National Treasure doesn't get that luxury, but Baffert said: “The talent is there. We just haven't seen it in full yet.”
Baffert, who is back at the Preakness after missing last year because of a suspension issued by Kentucky that Maryland honored, has won the second jewel of the Triple Crown a record-tying seven times. Jockey John Velazquez is 0 for 12 in his career in the Preakness.
Blazing Sevens (6-1), Red Route One (10-1) and Perform (15-1) are the other top contenders. The long shots are Coffeewithchris (20-1) and Chase the Chaos (50-1).
WHAT TO EXPECT AT THE PREAKNESS STAKES
The biggest question leading to the Preakness has been similar to the Derby: How fast will the pace be?

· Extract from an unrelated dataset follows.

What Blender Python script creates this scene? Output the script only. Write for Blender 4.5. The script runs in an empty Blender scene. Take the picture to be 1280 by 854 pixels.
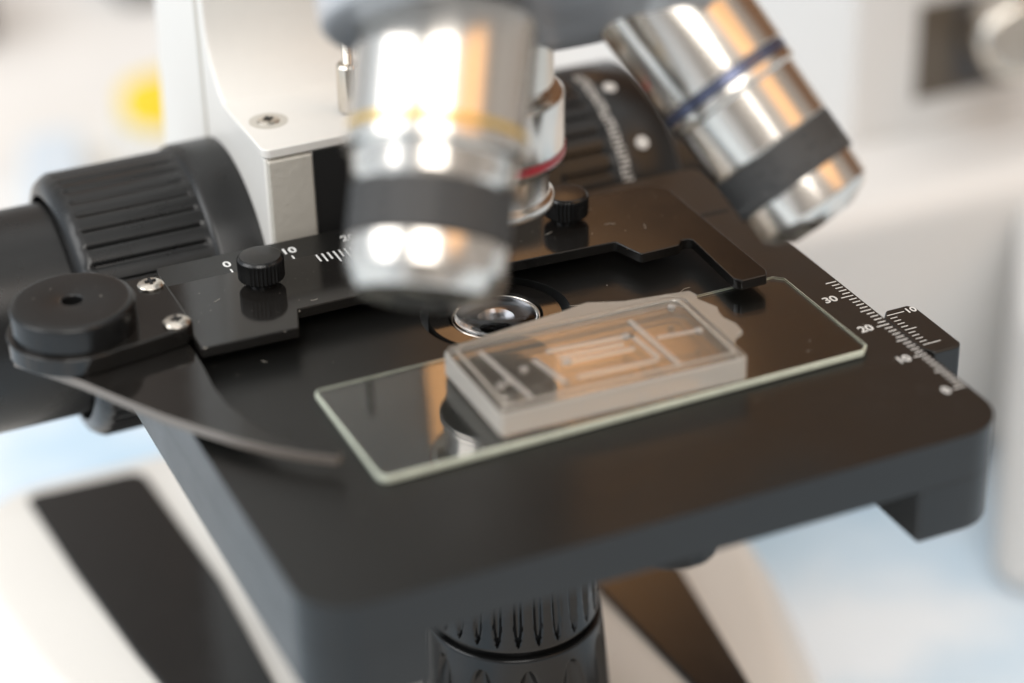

Mage co-owner Ramiro Restrepo also assumed there'd be little pace in Kentucky to set things up well for his horse to close.
“You know what happens when you assume, right?” he said earlier this week.
Now the assumption is Coffeewithchris will provide early speed. Baffert's top horses also tend to be forwardly placed.
Mage is not a front-runner, so the faster the other horses go, the better. His training team just wants him to be relaxed the first half of the race and let Castellano navigate from there.
“It’s pretty much about how he breaks and getting a good rhythm and then he’s running,” Delgado Jr. said. “Hopefully he puts in the same kind of effort he did at the Derby, or even his previous race at the Florida Derby. If he does that, he should be right there.”